In the ‘Zen & the Art of Motorcycle Maintenance’ (1974) author Robert Pirsig presents two ‘qualities’ of human understanding: Classical and Romantic.

Classical – Square, overall understanding.  Sees the world primarily as underlying form itself (engine, mechanical drawing, electronic schematic).  Function. Proceeds by reason and laws (science).  Sometime associated with the Masculine Mode (Solar). The classic style is straightforward, unadorned, unemotional, economical and carefully proportioned.  Its purpose is not to inspire emotionally, but to bring order out of chaos and make the unknown known.  It is not an esthetically free and natural style.  It is esthetically restrained.  Everything is under control.

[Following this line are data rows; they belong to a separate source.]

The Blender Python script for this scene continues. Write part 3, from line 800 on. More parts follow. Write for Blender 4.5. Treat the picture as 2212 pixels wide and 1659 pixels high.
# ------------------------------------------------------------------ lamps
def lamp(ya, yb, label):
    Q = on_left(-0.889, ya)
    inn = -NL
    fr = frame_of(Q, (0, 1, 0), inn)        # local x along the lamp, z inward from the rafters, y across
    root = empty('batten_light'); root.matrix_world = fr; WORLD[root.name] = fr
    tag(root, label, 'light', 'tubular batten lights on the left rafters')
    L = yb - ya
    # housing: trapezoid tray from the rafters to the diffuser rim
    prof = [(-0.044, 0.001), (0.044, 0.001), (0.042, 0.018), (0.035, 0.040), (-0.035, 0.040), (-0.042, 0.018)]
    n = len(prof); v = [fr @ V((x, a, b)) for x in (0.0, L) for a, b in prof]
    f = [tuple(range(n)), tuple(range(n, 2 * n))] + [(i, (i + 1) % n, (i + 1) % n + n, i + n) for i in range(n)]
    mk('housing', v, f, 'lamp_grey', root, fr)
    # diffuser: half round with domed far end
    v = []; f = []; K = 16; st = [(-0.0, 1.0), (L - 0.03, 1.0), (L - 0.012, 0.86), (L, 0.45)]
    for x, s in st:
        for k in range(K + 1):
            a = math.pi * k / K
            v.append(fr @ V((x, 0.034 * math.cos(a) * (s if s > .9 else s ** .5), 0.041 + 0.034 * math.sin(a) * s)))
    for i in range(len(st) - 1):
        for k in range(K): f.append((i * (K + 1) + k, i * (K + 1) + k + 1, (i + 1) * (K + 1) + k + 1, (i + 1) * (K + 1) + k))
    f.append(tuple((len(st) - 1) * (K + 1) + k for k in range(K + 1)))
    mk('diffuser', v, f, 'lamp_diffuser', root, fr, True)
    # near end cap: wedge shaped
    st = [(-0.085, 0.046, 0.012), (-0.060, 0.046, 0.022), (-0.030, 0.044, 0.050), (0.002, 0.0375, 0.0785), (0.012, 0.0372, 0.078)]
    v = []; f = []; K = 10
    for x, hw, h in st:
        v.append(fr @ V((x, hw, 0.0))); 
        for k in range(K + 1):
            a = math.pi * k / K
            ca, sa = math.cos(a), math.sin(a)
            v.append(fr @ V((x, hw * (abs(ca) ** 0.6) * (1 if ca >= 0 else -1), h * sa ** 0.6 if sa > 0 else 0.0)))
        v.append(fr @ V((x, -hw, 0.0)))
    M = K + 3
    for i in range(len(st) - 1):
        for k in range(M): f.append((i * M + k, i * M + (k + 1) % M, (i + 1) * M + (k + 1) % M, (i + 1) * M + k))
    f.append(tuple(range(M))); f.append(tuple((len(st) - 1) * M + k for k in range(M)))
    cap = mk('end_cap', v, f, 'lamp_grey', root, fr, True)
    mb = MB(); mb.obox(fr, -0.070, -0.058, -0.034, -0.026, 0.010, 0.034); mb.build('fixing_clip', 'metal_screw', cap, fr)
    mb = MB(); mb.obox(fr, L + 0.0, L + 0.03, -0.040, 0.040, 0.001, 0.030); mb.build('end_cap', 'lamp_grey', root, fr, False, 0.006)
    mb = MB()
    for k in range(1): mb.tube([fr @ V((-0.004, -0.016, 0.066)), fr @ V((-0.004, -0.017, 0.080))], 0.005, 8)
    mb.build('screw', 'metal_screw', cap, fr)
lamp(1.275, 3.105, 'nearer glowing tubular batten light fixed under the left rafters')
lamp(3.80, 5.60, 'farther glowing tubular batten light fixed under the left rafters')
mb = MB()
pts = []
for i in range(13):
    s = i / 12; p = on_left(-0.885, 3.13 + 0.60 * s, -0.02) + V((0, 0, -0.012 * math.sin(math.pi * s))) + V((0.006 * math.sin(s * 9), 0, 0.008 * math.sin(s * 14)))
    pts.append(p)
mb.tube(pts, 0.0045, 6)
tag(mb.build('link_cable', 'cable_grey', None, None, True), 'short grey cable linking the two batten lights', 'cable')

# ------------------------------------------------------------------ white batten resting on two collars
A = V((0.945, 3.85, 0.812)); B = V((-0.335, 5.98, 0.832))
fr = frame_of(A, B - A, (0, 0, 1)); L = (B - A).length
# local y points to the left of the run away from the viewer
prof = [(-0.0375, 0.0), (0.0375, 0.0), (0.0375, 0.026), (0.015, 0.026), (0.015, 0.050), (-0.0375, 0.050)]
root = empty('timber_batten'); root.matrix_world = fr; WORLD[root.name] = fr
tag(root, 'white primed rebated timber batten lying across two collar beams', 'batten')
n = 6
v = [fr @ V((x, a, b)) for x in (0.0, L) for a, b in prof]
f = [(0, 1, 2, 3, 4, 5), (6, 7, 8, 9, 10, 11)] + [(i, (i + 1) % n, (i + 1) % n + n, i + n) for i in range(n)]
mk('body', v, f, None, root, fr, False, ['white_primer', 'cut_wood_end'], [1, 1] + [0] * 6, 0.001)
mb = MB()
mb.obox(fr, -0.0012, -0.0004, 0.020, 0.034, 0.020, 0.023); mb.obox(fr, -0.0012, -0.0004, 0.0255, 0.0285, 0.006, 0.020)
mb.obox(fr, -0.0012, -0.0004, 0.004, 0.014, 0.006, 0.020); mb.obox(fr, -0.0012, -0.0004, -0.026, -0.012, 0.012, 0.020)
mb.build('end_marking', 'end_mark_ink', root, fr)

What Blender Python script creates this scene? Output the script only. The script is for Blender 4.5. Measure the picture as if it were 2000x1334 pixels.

To the romantic the classical mode often appears dull, awkward and ugly, like mechanical maintenance itself.  Everything is in terms of pieces and parts and components and relationships.  Everything’s got to be measured and proved.  Oppressive.  Heavy. Endlessly grey.  The death force.

Romantic – Hip, visual. Sees the world primarily in terms of immediate appearance. The reality is the surface. Form. Inspirational, imaginative, creative, intuitive. Feelings rather than facts predominate (subjective). It does not proceed by reason or by laws. It proceeds by feeling, intuition and esthetic conscience. Sometimes associated with the Feminine Mode (Lunar).

To the Classicalist the romantic appears as frivolous, irrational, erratic, untrustworthy, interested primarily in pleasure-seeking.  Shallow.  Of no substance.  Often a parasite who cannot or will not carry his own weight.  A real drag on society.

“The trouble begins when people tend to think and feel exclusively in one mode and in doing so tend to misunderstand and underestimate what the other mode is all about.  No one is willing to give up the truth as he or she sees it – two worlds growingly alienated and hateful toward each other…a house divided against itself.”